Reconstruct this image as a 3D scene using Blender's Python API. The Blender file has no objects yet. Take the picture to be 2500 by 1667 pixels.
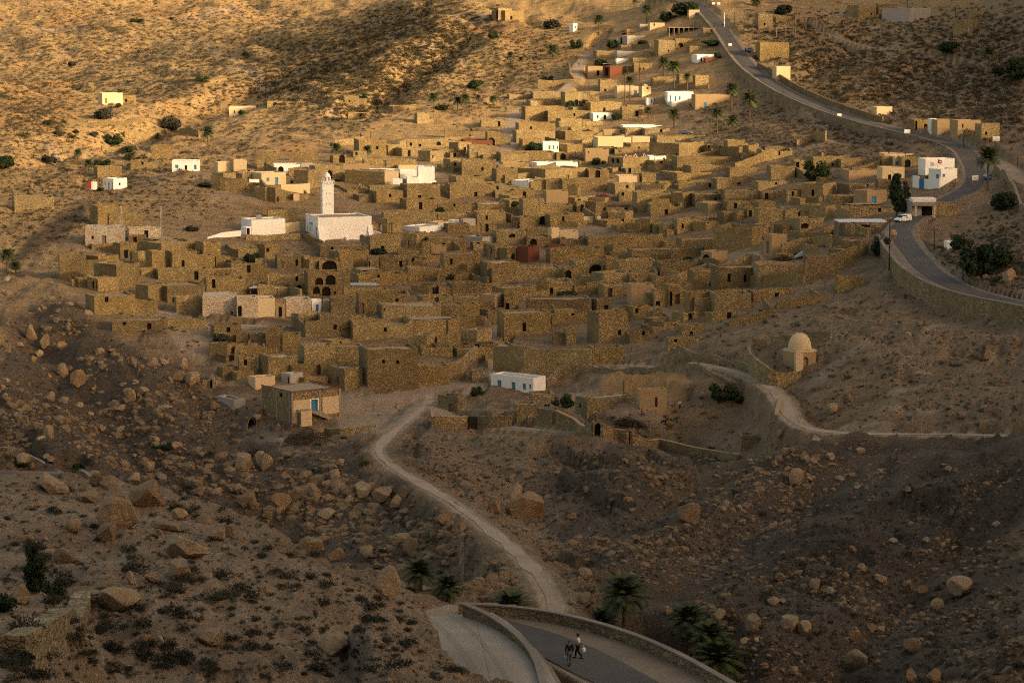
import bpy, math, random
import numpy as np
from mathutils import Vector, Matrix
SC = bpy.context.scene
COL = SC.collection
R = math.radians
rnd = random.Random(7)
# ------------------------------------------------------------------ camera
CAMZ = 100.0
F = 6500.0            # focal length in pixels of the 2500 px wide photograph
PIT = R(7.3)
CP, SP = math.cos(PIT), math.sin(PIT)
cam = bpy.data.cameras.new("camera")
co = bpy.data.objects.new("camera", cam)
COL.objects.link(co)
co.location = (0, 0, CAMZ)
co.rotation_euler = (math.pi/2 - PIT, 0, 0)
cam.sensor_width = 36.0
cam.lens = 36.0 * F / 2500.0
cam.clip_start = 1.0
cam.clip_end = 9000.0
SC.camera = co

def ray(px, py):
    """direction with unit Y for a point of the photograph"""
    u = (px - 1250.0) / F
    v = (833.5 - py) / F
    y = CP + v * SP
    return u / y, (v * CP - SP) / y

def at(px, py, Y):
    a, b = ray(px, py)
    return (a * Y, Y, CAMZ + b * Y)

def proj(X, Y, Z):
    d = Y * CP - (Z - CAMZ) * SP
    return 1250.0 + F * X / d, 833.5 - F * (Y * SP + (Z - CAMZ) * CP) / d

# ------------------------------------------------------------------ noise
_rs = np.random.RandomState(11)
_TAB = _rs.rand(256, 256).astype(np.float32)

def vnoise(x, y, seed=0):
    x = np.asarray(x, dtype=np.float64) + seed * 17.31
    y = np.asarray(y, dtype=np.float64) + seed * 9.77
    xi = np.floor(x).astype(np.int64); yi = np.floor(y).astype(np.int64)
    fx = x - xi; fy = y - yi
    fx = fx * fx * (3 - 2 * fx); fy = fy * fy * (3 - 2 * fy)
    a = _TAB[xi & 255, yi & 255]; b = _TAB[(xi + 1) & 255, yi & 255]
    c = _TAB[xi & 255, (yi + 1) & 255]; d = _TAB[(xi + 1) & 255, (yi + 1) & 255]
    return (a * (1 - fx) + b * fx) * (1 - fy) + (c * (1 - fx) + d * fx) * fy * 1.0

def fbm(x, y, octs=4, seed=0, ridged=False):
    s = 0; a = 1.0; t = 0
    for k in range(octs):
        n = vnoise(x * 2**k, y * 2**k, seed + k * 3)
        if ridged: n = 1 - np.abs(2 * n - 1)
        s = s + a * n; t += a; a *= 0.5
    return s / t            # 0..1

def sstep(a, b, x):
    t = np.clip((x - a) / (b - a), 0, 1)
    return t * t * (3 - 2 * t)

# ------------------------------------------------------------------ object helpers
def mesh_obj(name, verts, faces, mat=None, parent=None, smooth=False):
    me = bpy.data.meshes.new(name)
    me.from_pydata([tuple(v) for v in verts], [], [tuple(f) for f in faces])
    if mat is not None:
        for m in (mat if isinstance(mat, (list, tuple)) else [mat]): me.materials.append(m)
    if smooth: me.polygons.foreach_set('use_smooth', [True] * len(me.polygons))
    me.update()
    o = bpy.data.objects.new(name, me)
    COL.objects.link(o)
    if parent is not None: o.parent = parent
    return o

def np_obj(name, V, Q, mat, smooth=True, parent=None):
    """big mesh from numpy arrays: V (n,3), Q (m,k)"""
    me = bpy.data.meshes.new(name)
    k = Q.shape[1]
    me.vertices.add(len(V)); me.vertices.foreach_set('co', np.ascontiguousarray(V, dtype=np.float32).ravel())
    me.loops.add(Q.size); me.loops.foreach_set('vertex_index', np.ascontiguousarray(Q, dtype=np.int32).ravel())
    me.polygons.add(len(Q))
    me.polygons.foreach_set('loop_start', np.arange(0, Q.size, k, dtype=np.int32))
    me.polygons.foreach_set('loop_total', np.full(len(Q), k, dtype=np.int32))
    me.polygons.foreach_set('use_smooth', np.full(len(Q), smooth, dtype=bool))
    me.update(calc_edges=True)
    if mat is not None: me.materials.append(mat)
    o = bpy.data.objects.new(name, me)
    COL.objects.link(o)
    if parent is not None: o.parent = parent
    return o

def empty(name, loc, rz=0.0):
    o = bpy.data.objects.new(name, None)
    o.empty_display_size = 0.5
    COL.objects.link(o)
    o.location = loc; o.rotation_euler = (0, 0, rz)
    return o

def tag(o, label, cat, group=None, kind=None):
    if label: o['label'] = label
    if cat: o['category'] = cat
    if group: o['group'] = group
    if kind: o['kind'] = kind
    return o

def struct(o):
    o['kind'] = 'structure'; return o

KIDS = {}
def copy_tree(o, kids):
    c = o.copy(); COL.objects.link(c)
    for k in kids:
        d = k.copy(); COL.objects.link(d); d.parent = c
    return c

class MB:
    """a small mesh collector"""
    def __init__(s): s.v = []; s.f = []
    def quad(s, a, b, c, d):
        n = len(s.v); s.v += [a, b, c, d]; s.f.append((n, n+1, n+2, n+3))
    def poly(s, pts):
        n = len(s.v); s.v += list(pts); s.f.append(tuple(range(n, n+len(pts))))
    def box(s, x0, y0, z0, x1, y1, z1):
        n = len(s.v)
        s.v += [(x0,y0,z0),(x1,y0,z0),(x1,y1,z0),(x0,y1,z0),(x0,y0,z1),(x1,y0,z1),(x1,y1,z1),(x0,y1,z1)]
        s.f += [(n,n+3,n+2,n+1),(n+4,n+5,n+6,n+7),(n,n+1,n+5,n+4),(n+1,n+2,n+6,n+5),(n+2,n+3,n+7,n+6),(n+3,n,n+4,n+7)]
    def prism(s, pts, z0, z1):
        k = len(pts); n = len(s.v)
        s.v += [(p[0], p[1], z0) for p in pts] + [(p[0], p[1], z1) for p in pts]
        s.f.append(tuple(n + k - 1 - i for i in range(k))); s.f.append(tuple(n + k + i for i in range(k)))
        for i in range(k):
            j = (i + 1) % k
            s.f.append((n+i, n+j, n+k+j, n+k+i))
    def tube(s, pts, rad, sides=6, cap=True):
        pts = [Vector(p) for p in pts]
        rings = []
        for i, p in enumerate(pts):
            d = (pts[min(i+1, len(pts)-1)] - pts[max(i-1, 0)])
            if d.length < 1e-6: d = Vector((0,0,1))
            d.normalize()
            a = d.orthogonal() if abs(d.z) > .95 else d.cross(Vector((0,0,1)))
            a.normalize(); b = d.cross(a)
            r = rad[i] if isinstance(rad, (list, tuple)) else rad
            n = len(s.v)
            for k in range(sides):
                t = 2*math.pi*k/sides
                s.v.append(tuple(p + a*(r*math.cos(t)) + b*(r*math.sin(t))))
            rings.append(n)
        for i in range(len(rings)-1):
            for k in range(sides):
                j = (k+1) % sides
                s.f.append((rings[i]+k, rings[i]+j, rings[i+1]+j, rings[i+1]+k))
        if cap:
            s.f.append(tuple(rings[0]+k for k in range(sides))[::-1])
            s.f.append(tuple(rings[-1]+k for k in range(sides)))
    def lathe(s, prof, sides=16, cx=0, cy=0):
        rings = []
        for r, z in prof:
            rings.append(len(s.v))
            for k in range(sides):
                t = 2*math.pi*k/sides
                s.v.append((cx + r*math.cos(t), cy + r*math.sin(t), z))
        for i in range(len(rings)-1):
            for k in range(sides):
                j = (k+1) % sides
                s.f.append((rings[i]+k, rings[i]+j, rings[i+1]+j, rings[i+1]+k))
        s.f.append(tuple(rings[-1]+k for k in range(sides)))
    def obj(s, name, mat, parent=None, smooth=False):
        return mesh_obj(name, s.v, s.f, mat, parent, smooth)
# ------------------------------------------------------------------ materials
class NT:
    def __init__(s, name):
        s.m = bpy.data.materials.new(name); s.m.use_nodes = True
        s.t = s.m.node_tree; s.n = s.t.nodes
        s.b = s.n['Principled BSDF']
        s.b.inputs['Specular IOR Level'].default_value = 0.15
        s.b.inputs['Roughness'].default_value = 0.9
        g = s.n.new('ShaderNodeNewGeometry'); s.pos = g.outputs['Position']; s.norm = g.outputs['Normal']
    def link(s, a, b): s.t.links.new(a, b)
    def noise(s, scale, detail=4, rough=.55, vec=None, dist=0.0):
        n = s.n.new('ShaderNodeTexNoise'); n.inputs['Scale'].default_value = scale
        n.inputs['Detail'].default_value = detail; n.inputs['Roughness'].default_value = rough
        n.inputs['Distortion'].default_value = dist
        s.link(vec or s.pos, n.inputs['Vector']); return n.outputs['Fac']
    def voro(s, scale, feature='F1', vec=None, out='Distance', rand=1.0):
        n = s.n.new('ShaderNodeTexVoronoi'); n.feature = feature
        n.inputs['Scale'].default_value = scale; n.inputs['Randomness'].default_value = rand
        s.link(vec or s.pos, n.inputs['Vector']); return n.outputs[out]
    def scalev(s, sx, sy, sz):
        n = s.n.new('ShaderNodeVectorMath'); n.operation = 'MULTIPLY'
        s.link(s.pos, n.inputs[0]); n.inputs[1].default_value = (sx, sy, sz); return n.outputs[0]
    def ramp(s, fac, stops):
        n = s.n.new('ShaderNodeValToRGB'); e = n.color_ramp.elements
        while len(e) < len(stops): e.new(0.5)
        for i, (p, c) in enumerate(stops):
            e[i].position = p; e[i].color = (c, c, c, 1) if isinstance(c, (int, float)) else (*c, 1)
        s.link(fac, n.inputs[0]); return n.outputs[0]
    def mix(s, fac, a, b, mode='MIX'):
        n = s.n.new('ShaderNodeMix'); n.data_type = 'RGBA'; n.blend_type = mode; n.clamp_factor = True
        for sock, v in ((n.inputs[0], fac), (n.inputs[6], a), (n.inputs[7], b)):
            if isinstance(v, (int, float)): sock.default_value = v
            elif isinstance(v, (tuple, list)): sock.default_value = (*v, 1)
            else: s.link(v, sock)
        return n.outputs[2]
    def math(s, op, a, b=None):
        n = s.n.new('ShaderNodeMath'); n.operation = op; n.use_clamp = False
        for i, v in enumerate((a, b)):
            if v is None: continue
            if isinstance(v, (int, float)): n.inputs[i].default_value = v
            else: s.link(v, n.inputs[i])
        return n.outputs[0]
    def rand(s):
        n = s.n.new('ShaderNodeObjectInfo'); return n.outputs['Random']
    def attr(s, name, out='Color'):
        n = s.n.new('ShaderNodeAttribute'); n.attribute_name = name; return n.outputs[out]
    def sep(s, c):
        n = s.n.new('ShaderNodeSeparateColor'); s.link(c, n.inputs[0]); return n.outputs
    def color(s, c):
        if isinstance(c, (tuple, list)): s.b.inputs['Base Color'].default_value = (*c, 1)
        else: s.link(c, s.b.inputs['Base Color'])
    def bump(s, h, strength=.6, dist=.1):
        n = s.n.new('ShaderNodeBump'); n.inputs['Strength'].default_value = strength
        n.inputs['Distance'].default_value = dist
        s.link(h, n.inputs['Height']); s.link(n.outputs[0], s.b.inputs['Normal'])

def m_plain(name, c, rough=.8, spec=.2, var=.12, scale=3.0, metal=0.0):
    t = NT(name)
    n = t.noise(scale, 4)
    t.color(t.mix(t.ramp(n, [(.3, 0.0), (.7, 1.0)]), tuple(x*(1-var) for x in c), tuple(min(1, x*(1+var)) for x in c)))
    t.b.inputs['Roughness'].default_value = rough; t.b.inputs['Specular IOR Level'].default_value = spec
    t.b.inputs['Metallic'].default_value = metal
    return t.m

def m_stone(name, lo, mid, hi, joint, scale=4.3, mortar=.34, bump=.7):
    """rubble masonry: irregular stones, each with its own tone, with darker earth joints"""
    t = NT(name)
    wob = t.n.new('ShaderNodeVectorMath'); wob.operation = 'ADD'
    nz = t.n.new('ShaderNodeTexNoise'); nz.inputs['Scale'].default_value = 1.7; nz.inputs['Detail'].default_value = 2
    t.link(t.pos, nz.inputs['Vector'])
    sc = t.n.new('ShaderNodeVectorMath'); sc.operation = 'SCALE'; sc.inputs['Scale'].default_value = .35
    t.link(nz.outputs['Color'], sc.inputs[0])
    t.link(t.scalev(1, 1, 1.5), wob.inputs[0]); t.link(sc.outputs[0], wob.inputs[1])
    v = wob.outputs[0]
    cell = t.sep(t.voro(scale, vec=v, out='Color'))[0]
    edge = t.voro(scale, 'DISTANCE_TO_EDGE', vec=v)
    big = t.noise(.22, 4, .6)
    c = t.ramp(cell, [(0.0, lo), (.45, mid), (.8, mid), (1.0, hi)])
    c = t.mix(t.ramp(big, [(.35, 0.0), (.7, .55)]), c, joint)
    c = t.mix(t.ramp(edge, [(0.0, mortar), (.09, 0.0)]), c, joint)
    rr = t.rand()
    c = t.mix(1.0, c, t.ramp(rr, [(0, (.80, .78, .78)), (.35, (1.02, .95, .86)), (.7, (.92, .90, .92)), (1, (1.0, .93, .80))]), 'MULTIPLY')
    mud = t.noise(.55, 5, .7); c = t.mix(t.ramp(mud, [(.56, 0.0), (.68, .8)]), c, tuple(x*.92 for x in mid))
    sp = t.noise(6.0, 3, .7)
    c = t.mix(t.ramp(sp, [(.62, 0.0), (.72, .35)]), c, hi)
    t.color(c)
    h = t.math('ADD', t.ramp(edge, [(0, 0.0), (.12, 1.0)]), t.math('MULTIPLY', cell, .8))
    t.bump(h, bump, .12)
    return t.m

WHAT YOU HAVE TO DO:
Look through the data above. Copy every line with the string "scene" in it.

RESULT FOR THIS EXERCISE:
Reconstruct this image as a 3D scene using Blender's Python API. The Blender file has no objects yet. Take the picture to be 2500 by 1667 pixels.
SC = bpy.context.scene